Anyone who has been reading Promgirl News for any length of time knows that we love us some Dakota Fanning and Marc Jacobs so we were plenty excited to hear that the former would be modeling for the latter’s new fragrance. Unfortunately it seems that our excitement was matched with equal parts outrage from one of our favorite fashion foes, Britain’s ever-zealous Advertising Standards Authority (ASA) has officially banned Fanning’s Oh Lola! ads from appearing anywhere in the U.K. claiming that the campaign is an attempt to “sexualise a child.”

This isn’t the first time we’ve reported on the ASA who earlier this year took action against the menace of Photoshop in cosmetics ads and later went on a crusade against overly sexual images despite not having a very solid definition of what they were, but this ban may in fact take the cake. The ASA issued the following statement regarding the ad:

“We noted that the model was holding up the perfume bottle which rested in her lap between her legs and we considered that its position was sexually provocative. We understood the model was 17 years old but we considered she looked under the age of 16. We considered the length of her dress, her leg and position of the perfume bottle drew attention to her sexuality. Because of that, along with her appearance, we considered the ad could be seen to sexualise a child.”
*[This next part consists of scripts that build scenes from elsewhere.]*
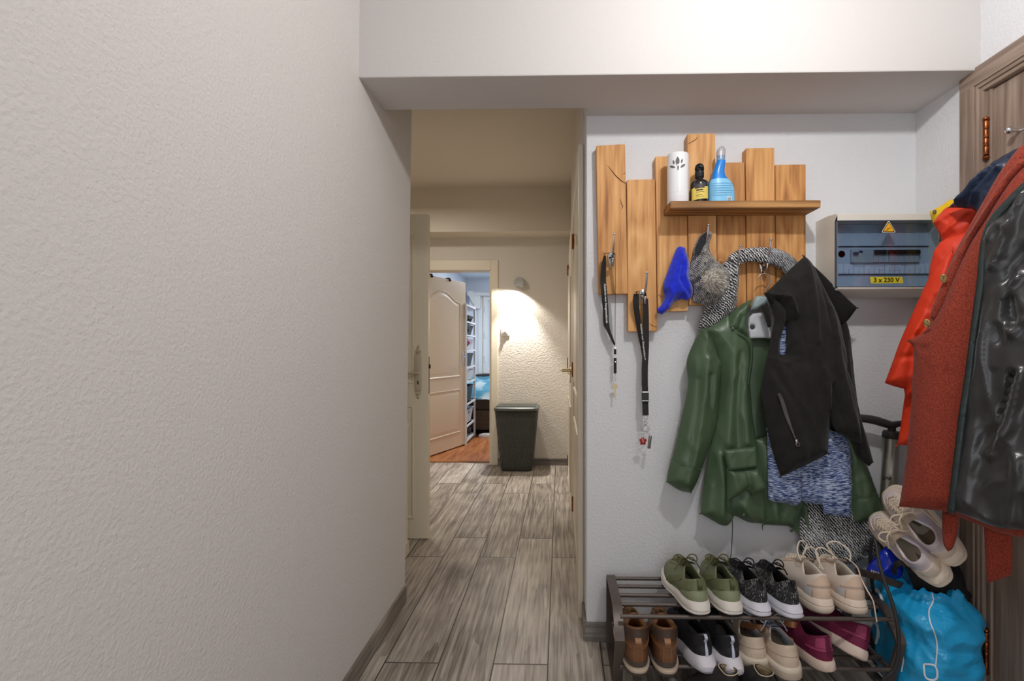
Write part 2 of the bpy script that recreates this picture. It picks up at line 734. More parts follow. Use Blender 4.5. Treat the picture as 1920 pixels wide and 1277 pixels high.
M_SKIRTX = grain_mat('skirting_tile_across', [(.25, (84, 78, 74)), (.5, (118, 112, 107)), (.75, (150, 144, 138))], axis='x', fine=90, ringw=.2, obj_random=False)
M_LAM = grain_mat('bedroom_laminate', [(.25, (150, 84, 40)), (.5, (186, 112, 60)), (.75, (206, 138, 84))], axis='y', fine=50, ringw=.3, obj_random=False, rough=.35)
M_DARKWOOD = grain_mat('grey_brown_wood', [(.2, (98, 80, 68)), (.45, (134, 115, 102)), (.62, (154, 135, 121)), (.85, (174, 155, 140))], axis='z', fine=70, ringw=.22, stretch=.05, obj_random=True, rough=.5, orng=.1)
M_DARKWOODY = grain_mat('grey_brown_wood_cross', [(.2, (98, 80, 68)), (.45, (134, 115, 102)), (.62, (154, 135, 121)), (.85, (174, 155, 140))], axis='y', fine=70, ringw=.22, stretch=.05, obj_random=True, rough=.5, orng=.1)
M_COPPER = pbr('copper_hinge', (176, 104, 62), .35, (120, 66, 38), ns=60, metal=1)
M_CHROME = pbr('chrome', (215, 215, 218), .12, metal=1)
M_STEEL = pbr('brushed_steel', (170, 168, 162), .35, metal=1)
M_BLACK = pbr('black_gap', (12, 11, 10), .7)
M_WHITEP = pbr('white_plastic', (232, 230, 226), .35)
M_PEWTER = pbr('pewter_white', (196, 186, 166), .4, metal=.3)

HY, RX, FY, CZ = 1.987, 1.388, 4.898, 2.63
BZ = 2.073


def shear_box(x0b, x0t, x1, y0, y1, z0, z1):
    bm = BM()
    r = [[(x1, y0, z0), (x0b, y0, z0), (x0b, y1, z0), (x1, y1, z0)],
         [(x1, y0, z1), (x0t, y0, z1), (x0t, y1, z1), (x1, y1, z1)]]
    loft(bm, r)
    return bm


# floors
struct('floor', bx(-2.4, 1.8, -1.6, 4.99, -.1, 0), M_TILE)
struct('floor_bedroom', bx(-1.8, 1.6, 5.02, 8.6, -.1, .0), M_LAM)
struct('trim_5', bx(-1.48, -.66, 4.985, 5.03, -.05, .012, .003), pbr('threshold_wood', (150, 96, 56), .4))
# ceilings
struct('ceiling', bx(-2.4, 1.8, -1.6, 1.7, CZ, CZ + .1), M_SMOOTH)
struct('ceiling_passage', bx(-2.4, 1.8, 1.9, 5.06, CZ, CZ + .1), M_HALLC)
struct('ceiling_bedroom', bx(-1.8, 1.6, 5.05, 8.6, 2.3, 2.4), M_BLUEW)
# left wall: leans out a centimetre or two, as old plaster does; its far end faces the passage
struct('wall_left', shear_box(-.712, -.674, -2.4, -1.6, 2.283, 0, CZ), M_WALL)
bm = BM()
for y0, y1 in ((-1.6, .92), (.922, 1.835), (1.837, 2.27)):
    box(bm, -.713, -.6985, y0, y1, 0, .07, .002)
struct('baseboard_left', bm, M_SKIRT)
# wall with the coat rack
bm = bx(.104, 1.8, HY, 2.2, 0, CZ, .006)
struct('wall_back', bm, M_WALLB)
bm = bx(.098, 1.0, HY - .012, HY, 0, .073, .002)
box(bm, 1.002, RX, HY - .012, HY, 0, .073, .002)
struct('baseboard_back', bm, M_SKIRTX)
struct('baseboard_passage', bx(.092, .104, HY - .01, 2.13, 0, .078, .002), M_SKIRT)
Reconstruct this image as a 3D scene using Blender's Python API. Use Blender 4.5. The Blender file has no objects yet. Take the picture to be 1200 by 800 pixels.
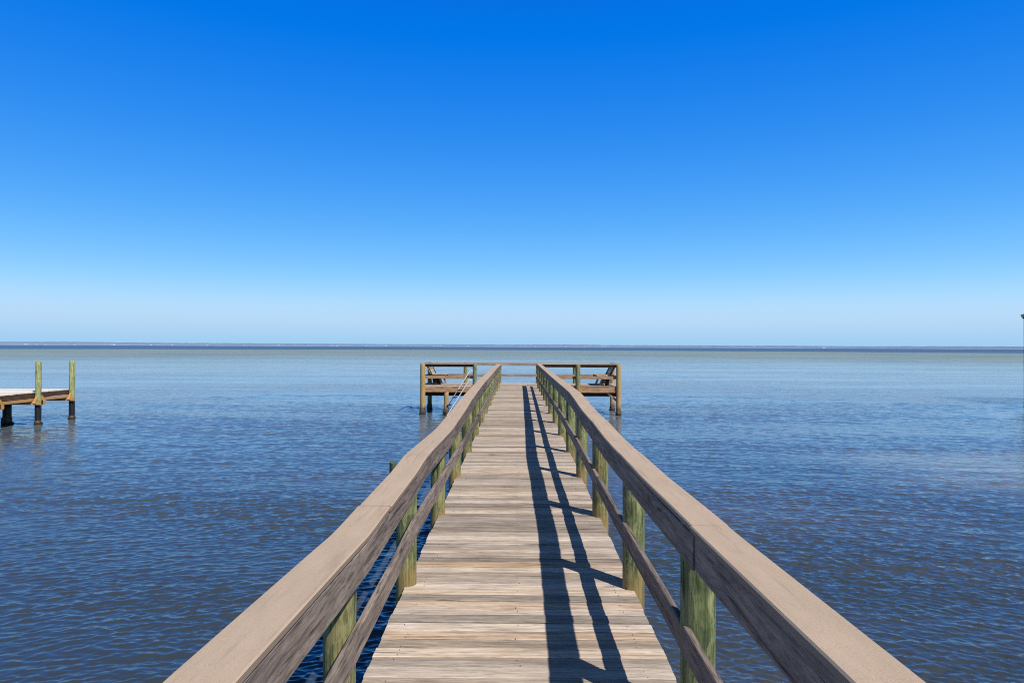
import bpy, bmesh, math, random
import numpy as np
from mathutils import Vector, Matrix, noise

random.seed(7)
np.random.seed(7)
sc = bpy.context.scene
COL = sc.collection
R = math.radians
H = 2.1            # eye above the deck
WZ = -1.36         # mean water level (deck top near the camera is z = 0)
SUN = Vector((0.60, -0.68, 1.0)).normalized()

# ------------------------------------------------------------------ helpers
def tag(o, label=None, cat=None, group=None, kind=None):
    if label: o['label'] = label
    if cat: o['category'] = cat
    if group: o['group'] = group
    if kind: o['kind'] = kind
    return o

def empty(name, loc=(0, 0, 0), rz=0.0):
    o = bpy.data.objects.new(name, None)
    o.empty_display_size = 0.2
    COL.objects.link(o)
    o.location = loc
    o.rotation_euler = (0, 0, rz)
    return o

def obj(name, bm, mat, parent=None, loc=(0, 0, 0), smooth=False):
    me = bpy.data.meshes.new(name)
    bm.normal_update()
    bm.to_mesh(me)
    bm.free()
    if smooth:
        me.polygons.foreach_set('use_smooth', [True] * len(me.polygons))
    o = bpy.data.objects.new(name, me)
    COL.objects.link(o)
    o.location = loc
    if parent: o.parent = parent
    if mat: me.materials.append(mat)
    return o

def copy_tree(o, parent=None):
    c = o.copy()
    COL.objects.link(c)
    c.parent = parent
    for ch in list(o.children):
        copy_tree(ch, c)
    return c

def sweep(bm, pts, w, t, side=Vector((1, 0, 0)), ch=0.006, up=None):
    """a sawn board: rectangular section w (along side) x t (along up) with eased edges, swept along pts"""
    pts = [Vector(p) for p in pts]
    c = min(ch, w * .3, t * .3)
    a, b = w / 2, t / 2
    prof = [(-a + c, -b), (a - c, -b), (a, -b + c), (a, b - c), (a - c, b), (-a + c, b), (-a, b - c), (-a, -b + c)]
    rings = []
    n = len(pts)
    for i, p in enumerate(pts):
        d = (pts[min(i + 1, n - 1)] - pts[max(i - 1, 0)]).normalized()
        u = up if up is not None else d.cross(side).normalized() * (1 if d.cross(side).z >= 0 else -1)
        if abs(u.z) < 1e-6 and up is None: u = d.cross(side).normalized()
        rings.append([bm.verts.new(p + side * x + u * y) for x, y in prof])
    m = len(prof)
    for r0, r1 in zip(rings, rings[1:]):
        for k in range(m):
            bm.faces.new((r0[k], r0[(k + 1) % m], r1[(k + 1) % m], r1[k]))
    bm.faces.new(rings[0][::-1])
    bm.faces.new(rings[-1])
    bmesh.ops.recalc_face_normals(bm, faces=bm.faces[-(m * (n - 1) + 2):])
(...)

The Guardian has reported that Coty, makers of Oh Lola! fragrance have already defended the ad noting that it does not depict any “private body parts or sexual activity” but the ASA is sticking to its guns after receiving complaints that the company was trying to turn a minor (Fanning will be 18 on February23rd) into a sex object. When we reported on the banned L’Oreal ads the logic that beautiful women like Julia Roberts need not have every last wrinkle airbrushed away made sense to us, especially in light of the image issues many young people face in modern society. When the ASA moved against overly sexual images it was at least excusable considering the proximity of certain advertisements to schools. However after this latest ban, we are starting to wonder, is there any image of a female model that the ASA won’t find “sexually provocative”?